Directions
Repeat the material below exactly, line for line.

:: Supplied data ::

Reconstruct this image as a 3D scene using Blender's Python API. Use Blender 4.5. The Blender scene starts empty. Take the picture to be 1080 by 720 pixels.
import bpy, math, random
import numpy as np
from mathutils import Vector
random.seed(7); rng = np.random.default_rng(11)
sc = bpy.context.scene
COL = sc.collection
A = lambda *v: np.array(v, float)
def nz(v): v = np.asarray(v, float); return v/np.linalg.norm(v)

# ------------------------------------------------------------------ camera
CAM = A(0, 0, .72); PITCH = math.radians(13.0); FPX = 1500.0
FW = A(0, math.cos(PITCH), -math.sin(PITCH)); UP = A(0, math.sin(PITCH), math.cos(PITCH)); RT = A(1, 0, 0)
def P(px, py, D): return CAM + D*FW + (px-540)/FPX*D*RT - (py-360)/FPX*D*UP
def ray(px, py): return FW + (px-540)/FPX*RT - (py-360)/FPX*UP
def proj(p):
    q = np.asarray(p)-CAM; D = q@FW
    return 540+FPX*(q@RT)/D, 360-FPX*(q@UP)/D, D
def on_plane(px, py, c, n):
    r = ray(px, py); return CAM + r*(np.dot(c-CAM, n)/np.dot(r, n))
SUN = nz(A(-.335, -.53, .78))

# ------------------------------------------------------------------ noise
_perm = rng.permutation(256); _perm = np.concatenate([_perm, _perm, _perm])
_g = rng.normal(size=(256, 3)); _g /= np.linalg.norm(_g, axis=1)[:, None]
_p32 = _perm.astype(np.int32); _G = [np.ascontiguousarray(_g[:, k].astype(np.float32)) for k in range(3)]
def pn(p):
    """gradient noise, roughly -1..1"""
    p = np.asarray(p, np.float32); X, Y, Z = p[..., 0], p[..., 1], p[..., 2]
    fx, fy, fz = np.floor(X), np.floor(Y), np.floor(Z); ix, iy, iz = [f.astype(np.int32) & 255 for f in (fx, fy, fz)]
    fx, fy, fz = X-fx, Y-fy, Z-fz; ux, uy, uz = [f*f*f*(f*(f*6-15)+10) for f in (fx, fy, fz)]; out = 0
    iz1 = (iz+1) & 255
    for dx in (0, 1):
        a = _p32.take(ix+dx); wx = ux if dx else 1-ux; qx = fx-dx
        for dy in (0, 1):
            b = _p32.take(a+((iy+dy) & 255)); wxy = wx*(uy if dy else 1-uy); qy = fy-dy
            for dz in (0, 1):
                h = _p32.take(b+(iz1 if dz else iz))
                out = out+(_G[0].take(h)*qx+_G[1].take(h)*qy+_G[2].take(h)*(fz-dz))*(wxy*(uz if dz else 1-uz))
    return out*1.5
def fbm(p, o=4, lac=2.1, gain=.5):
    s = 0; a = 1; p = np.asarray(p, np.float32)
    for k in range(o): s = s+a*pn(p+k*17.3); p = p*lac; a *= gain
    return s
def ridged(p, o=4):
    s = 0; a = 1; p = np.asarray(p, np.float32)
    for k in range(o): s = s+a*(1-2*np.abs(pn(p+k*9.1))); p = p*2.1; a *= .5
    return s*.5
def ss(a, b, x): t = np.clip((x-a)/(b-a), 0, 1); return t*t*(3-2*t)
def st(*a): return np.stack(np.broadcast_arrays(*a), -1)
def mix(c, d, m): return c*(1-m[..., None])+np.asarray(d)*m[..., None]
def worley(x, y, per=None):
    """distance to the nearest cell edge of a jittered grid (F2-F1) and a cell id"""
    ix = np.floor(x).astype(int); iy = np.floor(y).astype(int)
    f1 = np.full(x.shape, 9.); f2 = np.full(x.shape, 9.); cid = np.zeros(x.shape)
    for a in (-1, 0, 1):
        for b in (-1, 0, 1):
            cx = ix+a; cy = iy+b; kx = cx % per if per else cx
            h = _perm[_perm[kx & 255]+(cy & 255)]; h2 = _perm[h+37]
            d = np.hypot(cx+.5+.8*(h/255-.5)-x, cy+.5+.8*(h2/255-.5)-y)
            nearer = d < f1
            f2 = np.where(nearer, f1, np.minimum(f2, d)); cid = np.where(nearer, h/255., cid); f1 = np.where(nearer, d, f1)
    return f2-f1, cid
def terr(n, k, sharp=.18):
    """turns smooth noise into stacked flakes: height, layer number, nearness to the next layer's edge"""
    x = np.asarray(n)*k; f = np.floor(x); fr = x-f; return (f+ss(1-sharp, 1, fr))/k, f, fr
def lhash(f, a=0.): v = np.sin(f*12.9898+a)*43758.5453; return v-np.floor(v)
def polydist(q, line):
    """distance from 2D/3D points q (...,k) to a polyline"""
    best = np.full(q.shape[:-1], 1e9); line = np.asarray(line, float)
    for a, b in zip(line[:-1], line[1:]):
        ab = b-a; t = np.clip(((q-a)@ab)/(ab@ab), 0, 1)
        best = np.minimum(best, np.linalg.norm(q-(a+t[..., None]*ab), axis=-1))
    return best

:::

Exercise solution
Reconstruct this image as a 3D scene using Blender's Python API. Use Blender 4.5. The Blender scene starts empty. Take the picture to be 1080 by 720 pixels.
import bpy, math, random
import numpy as np
from mathutils import Vector
random.seed(7); rng = np.random.default_rng(11)
sc = bpy.context.scene
COL = sc.collection
A = lambda *v: np.array(v, float)
def nz(v): v = np.asarray(v, float); return v/np.linalg.norm(v)

# ------------------------------------------------------------------ camera
CAM = A(0, 0, .72); PITCH = math.radians(13.0); FPX = 1500.0
FW = A(0, math.cos(PITCH), -math.sin(PITCH)); UP = A(0, math.sin(PITCH), math.cos(PITCH)); RT = A(1, 0, 0)
def P(px, py, D): return CAM + D*FW + (px-540)/FPX*D*RT - (py-360)/FPX*D*UP
def ray(px, py): return FW + (px-540)/FPX*RT - (py-360)/FPX*UP
def proj(p):
    q = np.asarray(p)-CAM; D = q@FW
    return 540+FPX*(q@RT)/D, 360-FPX*(q@UP)/D, D
def on_plane(px, py, c, n):
    r = ray(px, py); return CAM + r*(np.dot(c-CAM, n)/np.dot(r, n))
SUN = nz(A(-.335, -.53, .78))

# ------------------------------------------------------------------ noise
_perm = rng.permutation(256); _perm = np.concatenate([_perm, _perm, _perm])
_g = rng.normal(size=(256, 3)); _g /= np.linalg.norm(_g, axis=1)[:, None]
_p32 = _perm.astype(np.int32); _G = [np.ascontiguousarray(_g[:, k].astype(np.float32)) for k in range(3)]
def pn(p):
    """gradient noise, roughly -1..1"""
    p = np.asarray(p, np.float32); X, Y, Z = p[..., 0], p[..., 1], p[..., 2]
    fx, fy, fz = np.floor(X), np.floor(Y), np.floor(Z); ix, iy, iz = [f.astype(np.int32) & 255 for f in (fx, fy, fz)]
    fx, fy, fz = X-fx, Y-fy, Z-fz; ux, uy, uz = [f*f*f*(f*(f*6-15)+10) for f in (fx, fy, fz)]; out = 0
    iz1 = (iz+1) & 255
    for dx in (0, 1):
        a = _p32.take(ix+dx); wx = ux if dx else 1-ux; qx = fx-dx
        for dy in (0, 1):
            b = _p32.take(a+((iy+dy) & 255)); wxy = wx*(uy if dy else 1-uy); qy = fy-dy
            for dz in (0, 1):
                h = _p32.take(b+(iz1 if dz else iz))
                out = out+(_G[0].take(h)*qx+_G[1].take(h)*qy+_G[2].take(h)*(fz-dz))*(wxy*(uz if dz else 1-uz))
    return out*1.5
def fbm(p, o=4, lac=2.1, gain=.5):
    s = 0; a = 1; p = np.asarray(p, np.float32)
    for k in range(o): s = s+a*pn(p+k*17.3); p = p*lac; a *= gain
    return s
def ridged(p, o=4):
    s = 0; a = 1; p = np.asarray(p, np.float32)
    for k in range(o): s = s+a*(1-2*np.abs(pn(p+k*9.1))); p = p*2.1; a *= .5
    return s*.5
def ss(a, b, x): t = np.clip((x-a)/(b-a), 0, 1); return t*t*(3-2*t)
def st(*a): return np.stack(np.broadcast_arrays(*a), -1)
def mix(c, d, m): return c*(1-m[..., None])+np.asarray(d)*m[..., None]
def worley(x, y, per=None):
    """distance to the nearest cell edge of a jittered grid (F2-F1) and a cell id"""
    ix = np.floor(x).astype(int); iy = np.floor(y).astype(int)
    f1 = np.full(x.shape, 9.); f2 = np.full(x.shape, 9.); cid = np.zeros(x.shape)
    for a in (-1, 0, 1):
        for b in (-1, 0, 1):
            cx = ix+a; cy = iy+b; kx = cx % per if per else cx
            h = _perm[_perm[kx & 255]+(cy & 255)]; h2 = _perm[h+37]
            d = np.hypot(cx+.5+.8*(h/255-.5)-x, cy+.5+.8*(h2/255-.5)-y)
            nearer = d < f1
            f2 = np.where(nearer, f1, np.minimum(f2, d)); cid = np.where(nearer, h/255., cid); f1 = np.where(nearer, d, f1)
    return f2-f1, cid
def terr(n, k, sharp=.18):
    """turns smooth noise into stacked flakes: height, layer number, nearness to the next layer's edge"""
    x = np.asarray(n)*k; f = np.floor(x); fr = x-f; return (f+ss(1-sharp, 1, fr))/k, f, fr
def lhash(f, a=0.): v = np.sin(f*12.9898+a)*43758.5453; return v-np.floor(v)
def polydist(q, line):
    """distance from 2D/3D points q (...,k) to a polyline"""
    best = np.full(q.shape[:-1], 1e9); line = np.asarray(line, float)
    for a, b in zip(line[:-1], line[1:]):
        ab = b-a; t = np.clip(((q-a)@ab)/(ab@ab), 0, 1)
        best = np.minimum(best, np.linalg.norm(q-(a+t[..., None]*ab), axis=-1))
    return best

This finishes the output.